Polisi menduga jejak digital pelaku terungkap karena dia menggunakan ponsel korban untuk memesan mobil pikap, yang kemudian menjadi petunjuk utama hingga akhirnya Yahya Himawan ditangkap.
Upaya Pemerasan
Kepala Satuan Reserse Kriminal Polresta Manokwari, AKP Agung Gumara Samosir, mengungkapkan bahwa tersangka juga sempat menggunakan akun Instagram korban untuk meminta uang tebusan sebesar Rp10 juta kepada suami korban.
Aksi pemerasan itu terjadi pada Senin (10/11/2025) sekitar pukul 18.00 WIT, setelah korban dilaporkan hilang ke Sentra Pelayanan Kepolisian Terpadu (SPKT) Polresta Manokwari.
"Tersangka minta uang tebusan ke suami korban, tapi tidak dikirim," ucap Agung.
Kepolisian, kata dia, masih melakukan pengembangan untuk memastikan ada atau tidaknya pihak lain yang terlibat dalam kasus tersebut. Penyelidikan juga difokuskan pada penelusuran rekam jejak tersangka.

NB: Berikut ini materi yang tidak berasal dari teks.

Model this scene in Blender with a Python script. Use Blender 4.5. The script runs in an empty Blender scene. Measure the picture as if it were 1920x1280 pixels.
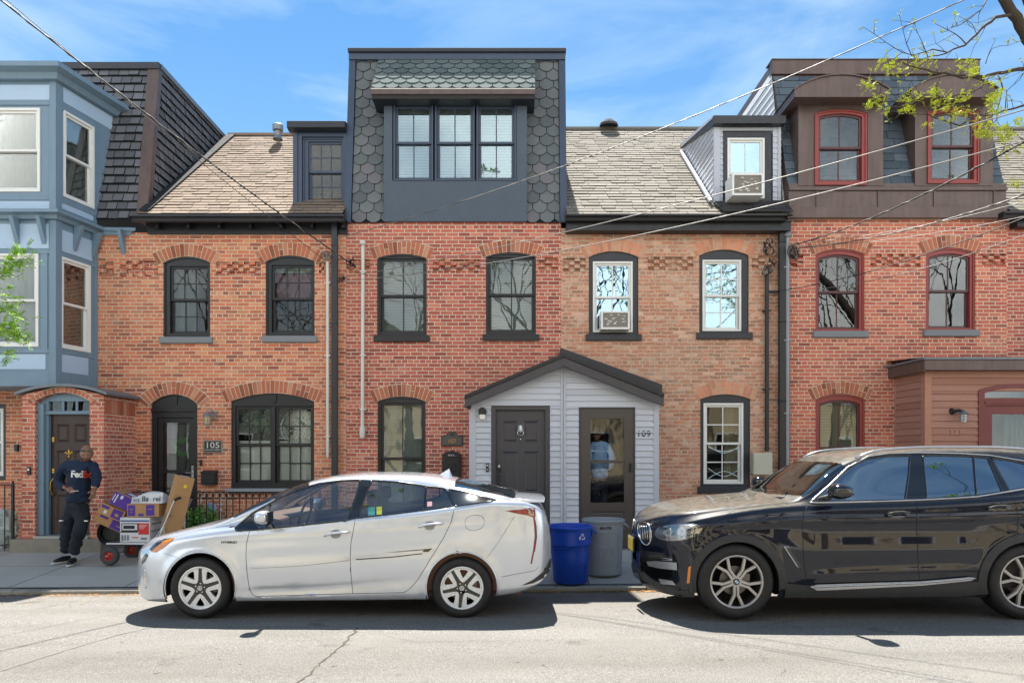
import bpy, bmesh, math, random
from mathutils import Vector, Matrix, geometry
from mathutils.bvhtree import BVHTree
R = math.radians
random.seed(7)
C = bpy.context.scene.collection
SC = bpy.context.scene

# ------------------------------------------------------------------ camera
CX, HY, F, CAMZ = 960.0, 848.0, 1280.0, 1.6
cd = bpy.data.cameras.new('camera'); cam = bpy.data.objects.new('camera', cd); C.objects.link(cam)
cd.sensor_width = 36; cd.lens = 24.0; cd.shift_y = (HY - 640) / 1920.0
cd.clip_start = .05; cd.clip_end = 2000
cam.location = (0, 0, CAMZ); cam.rotation_euler = (R(90), 0, 0)
SC.camera = cam

# ------------------------------------------------------------------ light
SUN_DIR = Vector((0.06, -0.495, -1.0)).normalized()      # the way the light travels
sd = bpy.data.lights.new('sun', 'SUN'); so = bpy.data.objects.new('sun', sd); C.objects.link(so)
sd.energy = 5.0; sd.angle = R(.53); sd.color = (1, .95, .88)
so.rotation_euler = SUN_DIR.to_track_quat('-Z', 'Y').to_euler()
so.location = (0, 20, 30)
ELEV = math.asin(-SUN_DIR.z)
AZ = math.atan2(-SUN_DIR.x, -SUN_DIR.y)                  # clockwise from +Y
w = bpy.data.worlds.new('World'); SC.world = w; w.use_nodes = True
nt = w.node_tree; nt.nodes.clear()
def _n(t, **k):
    n = nt.nodes.new(t)
    for a, b in k.items(): setattr(n, a, b)
    return n
sky = _n('ShaderNodeTexSky', sky_type='NISHITA', sun_disc=False, sun_elevation=ELEV, sun_rotation=AZ,
         air_density=1.0, dust_density=.35, ozone_density=2.5, altitude=50)
bg = _n('ShaderNodeBackground'); out = _n('ShaderNodeOutputWorld')
bg.inputs['Strength'].default_value = .10; CLB = 10.6
tc = _n('ShaderNodeTexCoord'); mp = _n('ShaderNodeMapping'); mp.inputs['Scale'].default_value = (1.5, 1.5, 6.0); mp.inputs['Rotation'].default_value = (0, R(8), 0)
nz = _n('ShaderNodeTexNoise'); nz.inputs['Scale'].default_value = 1.5; nz.inputs['Detail'].default_value = 7; nz.inputs['Roughness'].default_value = .58; nz.inputs['Distortion'].default_value = .7
cr = _n('ShaderNodeMapRange'); cr.inputs[1].default_value = .42; cr.inputs[2].default_value = .74; cr.inputs[3].default_value = 0.03; cr.inputs[4].default_value = .72
mx = _n('ShaderNodeMix', data_type='RGBA'); mx.inputs[7].default_value = (2.5, 3.3, 4.0, 1)
tint = _n('ShaderNodeMix', data_type='RGBA', blend_type='MULTIPLY'); tint.inputs[0].default_value = 1; tint.inputs[7].default_value = (.27, .50, .62, 1)
L = nt.links.new
L(tc.outputs['Generated'], mp.inputs['Vector']); L(mp.outputs[0], nz.inputs['Vector']); L(nz.outputs['Fac'], cr.inputs[0])
L(cr.outputs[0], mx.inputs[0]); L(sky.outputs[0], tint.inputs[6]); L(tint.outputs[2], mx.inputs[6])
# brighter broken cloud added unseen behind the camera as fill light for the fronts
sepd = _n('ShaderNodeSeparateXYZ'); L(tc.outputs['Generated'], sepd.inputs[0])
def _m(op, a, b=0.0):
    n = _n('ShaderNodeMath', operation=op)
    for i, x in enumerate((a, b)):
        if hasattr(x, 'links'): L(x, n.inputs[i])
        else: n.inputs[i].default_value = x
    return n.outputs[0]
def _r(v, a, b, c, d):
    n = _n('ShaderNodeMapRange', interpolation_type='SMOOTHSTEP'); L(v, n.inputs[0])
    for i, x in enumerate((a, b, c, d)): n.inputs[i+1].default_value = x
    return n.outputs[0]
nz2 = _n('ShaderNodeTexNoise'); nz2.inputs['Scale'].default_value = 2.6; nz2.inputs['Detail'].default_value = 6; nz2.inputs['Roughness'].default_value = .55; L(tc.outputs['Generated'], nz2.inputs['Vector'])
cl2 = _m('MULTIPLY', _r(nz2.outputs['Fac'], .40, .60, .30, 1.0), _m('MULTIPLY', _r(sepd.outputs[1], -.05, -.45, 0, .95), _r(sepd.outputs[2], .40, .68, 1, .05)))
mx2 = _n('ShaderNodeMix', data_type='RGBA'); mx2.inputs[7].default_value = (CLB*1.0, CLB*.98, CLB*.95, 1)
mx3 = _n('ShaderNodeMix', data_type='RGBA'); mx3.inputs[7].default_value = (1.9, 3.0, 3.9, 1); L(_r(sepd.outputs[2], .12, .60, .55, 0), mx3.inputs[0]); L(mx.outputs[2], mx3.inputs[6])
L(cl2, mx2.inputs[0]); L(mx3.outputs[2], mx2.inputs[6]); L(mx2.outputs[2], bg.inputs['Color'])
L(bg.outputs[0], out.inputs[0])
SC.view_settings.view_transform = 'Standard'; SC.view_settings.look = 'None'
SC.view_settings.gamma = 1; SC.view_settings.exposure = 1.50
SC.cycles.max_bounces = 8; SC.cycles.diffuse_bounces = 4; SC.cycles.transparent_max_bounces = 16
SC.cycles.use_denoising = True
SC.cycles.caustics_reflective = False; SC.cycles.caustics_refractive = False

# ------------------------------------------------------------------ helpers
def W(px, py, d): return Vector(((px - CX) / F * d, d, CAMZ - (py - HY) / F * d))
def ZX(px, d): return (px - CX) / F * d
def ZZ(py, d): return CAMZ - (py - HY) / F * d

def tag(o, label=None, cat=None, group=None, kind=None):
    if label: o['label'] = label
    if cat: o['category'] = cat
    if group: o['group'] = group
    if kind: o['kind'] = kind
    return o
def thing(name, loc, label, cat, group=None):
    o = bpy.data.objects.new(name, None); C.objects.link(o); o.location = loc
    o.empty_display_size = .2
    return tag(o, label, cat, group)
def worldloc(o):
    v = Vector((0, 0, 0))
    while o: v += o.location; o = o.parent
    return v

class MB:
    def __init__(s): s.v = []; s.f = []; s.m = []
    def add(s, vs, fs, mi=0):
        b = len(s.v); s.v += [tuple(v) for v in vs]
        for f in fs: s.f.append(tuple(b + i for i in f)); s.m.append(mi)
        return s
    def box(s, x0, x1, y0, y1, z0, z1, mi=0):
        if x0 > x1: x0, x1 = x1, x0
        if y0 > y1: y0, y1 = y1, y0
        if z0 > z1: z0, z1 = z1, z0
        v = [(x0,y0,z0),(x1,y0,z0),(x1,y1,z0),(x0,y1,z0),(x0,y0,z1),(x1,y0,z1),(x1,y1,z1),(x0,y1,z1)]
        return s.add(v, [(0,3,2,1),(4,5,6,7),(0,1,5,4),(1,2,6,5),(2,3,7,6),(3,0,4,7)], mi)
    def obox(s, c, ux, uy, uz, mi=0):                     # oriented box: centre and three half-axis vectors
        c, ux, uy, uz = map(Vector, (c, ux, uy, uz)); v = []
        for k in (-1, 1):
            for (i, j) in ((-1,-1),(1,-1),(1,1),(-1,1)): v.append(c + ux*i + uy*j + uz*k)
        return s.add(v, [(0,3,2,1),(4,5,6,7),(0,1,5,4),(1,2,6,5),(2,3,7,6),(3,0,4,7)], mi)
    def prism(s, pts, vec, mi=0):                         # polygon of 3D points pushed along vec
        n = len(pts); vec = Vector(vec); pts = [Vector(p) for p in pts]
        nn = geometry.normal(pts) if n > 2 else Vector((0,0,1))
        if nn.dot(vec) > 0: pts = pts[::-1]
        v = pts + [p + vec for p in pts]
        fs = [tuple(range(n)), tuple(range(2*n-1, n-1, -1))] + [(i, n+i, n+(i+1) % n, (i+1) % n) for i in range(n)]
        return s.add(v, fs, mi)
    def quad(s, a, b, c, d, mi=0): return s.add([a, b, c, d], [(0,1,2,3)], mi)
    def tube(s, pts, r, n=8, mi=0, cap=True, taper=None):
        pts = [Vector(p) for p in pts]; m = len(pts); vs = []; prev = None
        for i, p in enumerate(pts):
            t = (pts[min(i+1, m-1)] - pts[max(i-1, 0)])
            t = t.normalized() if t.length > 1e-9 else Vector((0,0,1))
            if prev is None:
                a = Vector((0,0,1)) if abs(t.z) < .9 else Vector((1,0,0)); u = t.cross(a).normalized()
            else:
                u = prev - t * prev.dot(t); u = u.normalized() if u.length > 1e-6 else t.orthogonal().normalized()
            prev = u; vv = t.cross(u); rr = r[i] if isinstance(r, (list, tuple)) else r
            for k in range(n):
                a = 2*math.pi*k/n; vs.append(p + (u*math.cos(a) + vv*math.sin(a))*rr)
        fs = [(i*n+k, i*n+(k+1) % n, (i+1)*n+(k+1) % n, (i+1)*n+k) for i in range(m-1) for k in range(n)]
        if cap: fs += [tuple(range(n-1, -1, -1)), tuple((m-1)*n+k for k in range(n))]
        return s.add(vs, fs, mi)
    def lathe(s, prof, c, axis='z', n=32, mi=0, sx=1, sy=1):   # prof: (r, h)
        vs = []; c = Vector(c)
        for r, h in prof:
            for k in range(n):
                a = 2*math.pi*k/n; x, y = r*math.cos(a)*sx, r*math.sin(a)*sy
                vs.append(c + (Vector((x, y, h)) if axis == 'z' else Vector((x, h, y)) if axis == 'y' else Vector((h, x, y))))
        fs = []
        for i in range(len(prof)-1):
            for k in range(n):
                q = (i*n+k, i*n+(k+1) % n, (i+1)*n+(k+1) % n, (i+1)*n+k)
                fs.append(q if axis != 'y' else q[::-1])
        return s.add(vs, fs, mi)
    def build(s, name, mats, parent=None, smooth=False, bevel=0, seg=2, angle=35, weld=False):
        if not s.v: return None
        me = bpy.data.meshes.new(name); o = bpy.data.objects.new(name, me); C.objects.link(o)
        off = worldloc(parent) if parent else Vector((0,0,0))
        vs = [(a-off.x, b-off.y, c-off.z) for a, b, c in s.v]
        me.from_pydata(vs, [], s.f)
        if not isinstance(mats, (list, tuple)): mats = [mats]
        for m in mats: me.materials.append(m)
        if len(mats) > 1: me.polygons.foreach_set('material_index', s.m)
        if weld:
            b = bmesh.new(); b.from_mesh(me); bmesh.ops.remove_doubles(b, verts=b.verts, dist=1e-5); bmesh.ops.recalc_face_normals(b, faces=b.faces); b.to_mesh(me); b.free()
        if smooth:
            me.polygons.foreach_set('use_smooth', [True]*len(me.polygons))
            if smooth != 'all': me.set_sharp_from_angle(angle=R(angle))
        me.update()
        if parent: o.parent = parent
        if bevel:
            md = o.modifiers.new('bevel', 'BEVEL'); md.width = bevel; md.segments = seg; md.limit_method = 'ANGLE'; md.angle_limit = R(40); md.harden_normals = False
        return o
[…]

"Supaya bisa diketahui apakah tersangka pernah melakukan tindak kejahatan serupa di tempat lain atau tidak," kata Agung.
Ragam Faktor Pemicu
Guru Besar Departemen Kriminologi Fakultas Ilmu Sosial dan Ilmu Politik Universitas Indonesia, Adrianus Meilala, menilai bahwa kasus pembunuhan disertai mutilasi yang dilakukan Yahya Himawan tidak bisa semata-mata dijelaskan melalui faktor tekanan ekonomi akibat judol.
Menurutnya, dalam perspektif kriminologi, selalu ada sejumlah faktor lain yang berasosiasi dengan munculnya perilaku ekstrem seperti itu.
Adrianus menjelaskan bahwa terdapat faktor pendorong dan faktor pencetus dalam tindakan kekerasan ekstrem. Faktor pendorong bisa berasal dari kepribadian atau temperamen pelaku, sedangkan faktor pencetus dapat berupa respons atau tindakan korban yang memicu emosi pelaku hingga kehilangan kendali.
“Pasti ada hal-hal lain yang berasosiasi dengan perilaku ekstrem tersebut. Ada yang mendorong [misalnya temperamen pelaku], ada pula yang menjadi pencetus [misalnya respons korban yang menyulut emosi pelaku],” ujarnya saat dihubungi Tirto, Kamis (13/11/2025).
Terkait aspek psikologis di balik tindakan mutilasi, Adrianus menekankan bahwa hal utama yang perlu diperhatikan adalah tindakan pembunuhannya. Dia menjelaskan bahwa mutilasi umumnya bukan merupakan ekspresi sadisme, melainkan cara pelaku untuk menghindari tanggung jawab hukum dengan berusaha menghilangkan jejak dan menyulitkan proses identifikasi korban.
“Yang terpenting itu pembunuhannya. Mutilasi adalah cara untuk menghindari tanggung jawab hukum saja,” ujarnya.